Abgesehen davon, dass ich von der Ebenbildgeschichte überzeugt bin (und, um das gleich hinzuzufügen: was mich nicht hindert, so einen Täter - wenn ich das kann - auszuschalten, einzusperren etc.) - abgesehen also davon, dass der Täter für mich immer ein Ebenbild
Gottes ist und bleibt:

Die Leute vor mir sind in einem dunklen Raum unterwegs, eingefangen in Grusel/Böse/Rache/gedanken. Ihr Mitgefühl und Schmerz vertrübt sie, lässt das Licht gehen, wirft Schatten. Kälte, Kochen vor Wut, Empörung. Wobei sie sich auf der guten Seite verorten. Und: von Friede keine Spur. Friede in mir, im Herzen, in der Begegnung, Auseinandersetzung, Positionsbeziehung dem Täter gegenüber: keine Spur. Sie sind die Guten, er ist der Böse.

Und und Aber: sie werden dabei in Schatten versetzt. Und genau das ist nicht mein Ding. Ich lass mich nicht (mehr) in die Schatten-Bearbeitenwelt ziehen/treiben. Ich bin ein Sonnenwesen. Der Großraum, in dem ich unterwegs bin, ist voll Licht.

Eingebildete Pinkelei! Obermoralisierer! Machtgeil durch Gutsein! Ja mei, was solls. Keiner muss mich mögen. Und weiter: Was soll das, sich bei Gruseligkeiten auf die dunkle Seite zu begeben? Das macht doch krank im Herzen! Ich sage den Leuten vor mir so etwas. Manchmal kommt etwas über. Die Kraft des Lichts.

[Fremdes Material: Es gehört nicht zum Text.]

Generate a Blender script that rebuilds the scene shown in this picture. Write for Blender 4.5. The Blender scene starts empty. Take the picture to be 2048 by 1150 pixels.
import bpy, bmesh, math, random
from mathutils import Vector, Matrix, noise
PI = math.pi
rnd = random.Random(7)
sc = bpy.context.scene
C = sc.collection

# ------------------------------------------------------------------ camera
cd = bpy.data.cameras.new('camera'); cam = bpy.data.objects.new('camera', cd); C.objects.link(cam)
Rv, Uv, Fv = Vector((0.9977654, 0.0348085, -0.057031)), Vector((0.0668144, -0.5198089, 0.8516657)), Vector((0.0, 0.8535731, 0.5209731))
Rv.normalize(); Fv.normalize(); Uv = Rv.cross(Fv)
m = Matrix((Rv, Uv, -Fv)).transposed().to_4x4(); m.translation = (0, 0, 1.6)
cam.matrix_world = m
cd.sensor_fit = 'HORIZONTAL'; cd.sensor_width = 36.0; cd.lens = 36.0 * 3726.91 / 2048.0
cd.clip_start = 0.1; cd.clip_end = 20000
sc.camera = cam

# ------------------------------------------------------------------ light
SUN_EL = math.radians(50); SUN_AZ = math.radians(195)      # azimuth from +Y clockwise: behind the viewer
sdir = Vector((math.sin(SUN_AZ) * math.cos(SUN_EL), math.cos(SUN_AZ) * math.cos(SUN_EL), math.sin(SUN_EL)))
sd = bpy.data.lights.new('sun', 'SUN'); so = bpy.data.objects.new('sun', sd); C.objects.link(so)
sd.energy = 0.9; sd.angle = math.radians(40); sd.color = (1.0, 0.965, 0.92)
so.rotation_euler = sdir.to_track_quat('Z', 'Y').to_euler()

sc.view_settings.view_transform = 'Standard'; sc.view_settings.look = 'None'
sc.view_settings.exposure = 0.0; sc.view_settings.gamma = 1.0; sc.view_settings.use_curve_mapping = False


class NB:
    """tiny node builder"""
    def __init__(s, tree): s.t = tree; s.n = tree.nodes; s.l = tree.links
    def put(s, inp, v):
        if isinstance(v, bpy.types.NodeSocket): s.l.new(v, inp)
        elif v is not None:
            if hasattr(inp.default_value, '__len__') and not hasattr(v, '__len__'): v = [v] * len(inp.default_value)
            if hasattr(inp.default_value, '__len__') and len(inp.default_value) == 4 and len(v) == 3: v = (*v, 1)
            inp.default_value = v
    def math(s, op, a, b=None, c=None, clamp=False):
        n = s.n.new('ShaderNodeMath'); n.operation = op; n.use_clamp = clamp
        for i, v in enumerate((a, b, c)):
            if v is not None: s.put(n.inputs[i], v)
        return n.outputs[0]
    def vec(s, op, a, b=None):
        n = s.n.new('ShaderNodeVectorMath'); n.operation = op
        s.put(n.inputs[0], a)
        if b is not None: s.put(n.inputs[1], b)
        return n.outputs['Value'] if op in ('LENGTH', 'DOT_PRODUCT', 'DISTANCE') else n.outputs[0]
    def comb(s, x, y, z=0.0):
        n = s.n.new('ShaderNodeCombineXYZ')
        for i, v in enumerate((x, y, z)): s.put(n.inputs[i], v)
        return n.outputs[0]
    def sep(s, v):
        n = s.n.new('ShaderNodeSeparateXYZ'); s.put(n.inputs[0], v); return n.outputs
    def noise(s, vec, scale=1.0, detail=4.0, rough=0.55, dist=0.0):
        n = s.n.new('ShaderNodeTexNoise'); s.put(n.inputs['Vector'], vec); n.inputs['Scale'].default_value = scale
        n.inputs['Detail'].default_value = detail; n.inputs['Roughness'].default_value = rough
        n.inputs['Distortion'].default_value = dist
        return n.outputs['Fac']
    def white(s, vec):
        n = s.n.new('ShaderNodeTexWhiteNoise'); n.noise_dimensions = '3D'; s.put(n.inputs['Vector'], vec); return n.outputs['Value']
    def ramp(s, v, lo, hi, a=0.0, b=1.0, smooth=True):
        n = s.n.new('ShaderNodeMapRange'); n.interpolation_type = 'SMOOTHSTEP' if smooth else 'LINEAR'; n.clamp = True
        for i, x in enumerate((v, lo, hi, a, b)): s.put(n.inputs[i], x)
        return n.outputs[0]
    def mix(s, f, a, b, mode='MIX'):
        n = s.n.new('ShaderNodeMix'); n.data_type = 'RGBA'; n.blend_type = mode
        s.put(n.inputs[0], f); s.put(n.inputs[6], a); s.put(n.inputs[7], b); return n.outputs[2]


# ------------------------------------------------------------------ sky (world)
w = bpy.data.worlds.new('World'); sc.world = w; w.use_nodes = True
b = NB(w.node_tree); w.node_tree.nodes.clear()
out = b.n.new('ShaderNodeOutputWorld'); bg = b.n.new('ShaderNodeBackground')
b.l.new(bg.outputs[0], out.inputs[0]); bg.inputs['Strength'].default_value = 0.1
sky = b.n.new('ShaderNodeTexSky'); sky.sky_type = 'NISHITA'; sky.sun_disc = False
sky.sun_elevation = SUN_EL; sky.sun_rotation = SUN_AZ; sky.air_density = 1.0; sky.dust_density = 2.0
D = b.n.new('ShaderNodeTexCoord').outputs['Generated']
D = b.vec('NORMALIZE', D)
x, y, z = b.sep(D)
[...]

Eine Brücke ist dann, dass ich sie frage, wie das mit der Verzeihung ist. Na ja, da wollen sie erst ordentlich verurteilt haben, das Ebenbild als Teufel entlarvt haben. Dann können sie über Verzeihung nachsinnen. Und dann können sie wieder ins Licht gehen. Mit diesem Umweg.

Mein "Jeder ist ein Ebenbild Gottes, also auch der Täter" ist zu schwere Kost. Sie spüren das Böse, sie nehmen Witterung auf. Und sie mißtrauen sich selbst, fürchten, dass das Böse aus ihnen hervorbrechen könnte, sind in existentieller Bösefurcht. Tja - ich kann sie ja nicht ändern. Aber so ein bisschen Heilerei find ich auch nicht schlecht. Wenns dem einen oder anderen hilft und ihn auf den Licht- und Friedenspfad verlockt: da bin ich doch zufrieden.